Ah, but then you qualify and say "moving parts" and I counter that Li-ion batteries expand when charged and shrink when discharged--they are moving, slowly, all the time they are in use. This leads to cracks or other internal damage and the life of each cell depends on how quickly the damage accumulates to reduce the cell capacity. Looking at it this way, a BEV may have *more* "moving parts" than an ICE powered car.
(Score: 2) by JoeMerchant on Thursday December 07 2023, @02:22PM
>Far fewer components to assemble makes EVs cheaper to make.

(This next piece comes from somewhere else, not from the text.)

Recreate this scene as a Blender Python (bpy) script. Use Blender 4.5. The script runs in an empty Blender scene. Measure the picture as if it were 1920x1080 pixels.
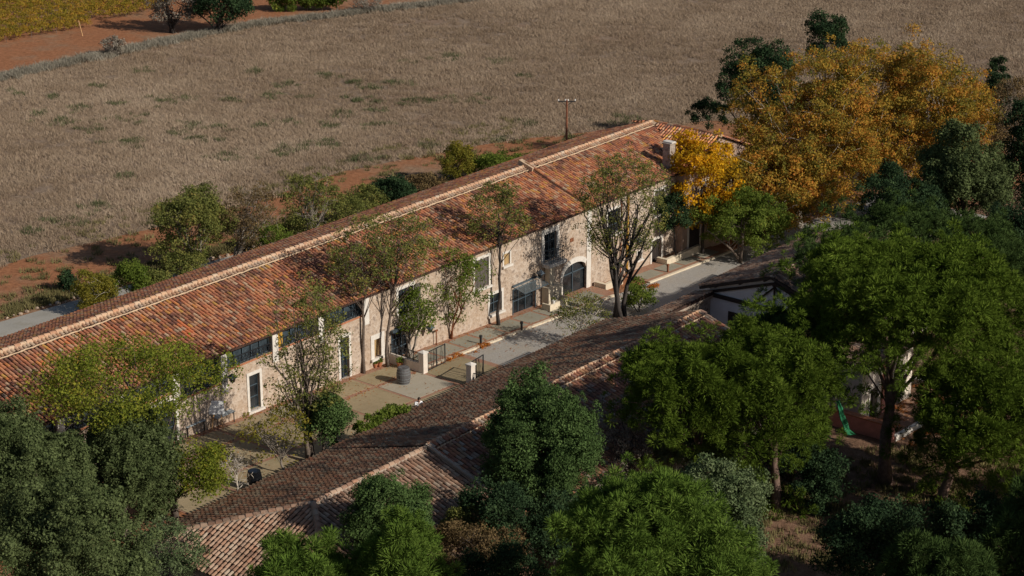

Agreed, but, it's not just economies of scale, it's also sunk costs into the existing capacity - not just manufacturing but also service, support and even recycling. We've got massive complex systems already built and paid for which manufacture the complex beasts of I4, V6 and V8 power. Component manufacturing, distribution, training of service technicians and even customer service people - all that is a much bigger consideration than the cost or efficiency of the individual cars. (Yes, some people can be easily retrained, some.) As you point out, economies of scale have been ramped up over a century for ICE vehicles, thousands of times as much investment in getting to where we are today than has been put into EVs so far. We won't have to duplicate that massive investment before EVs become more economical overall, but we will have to do more than we have so far - and that kind of investment is bad for the quarterly bonuses of the people who make the decisions of whether to do it or not.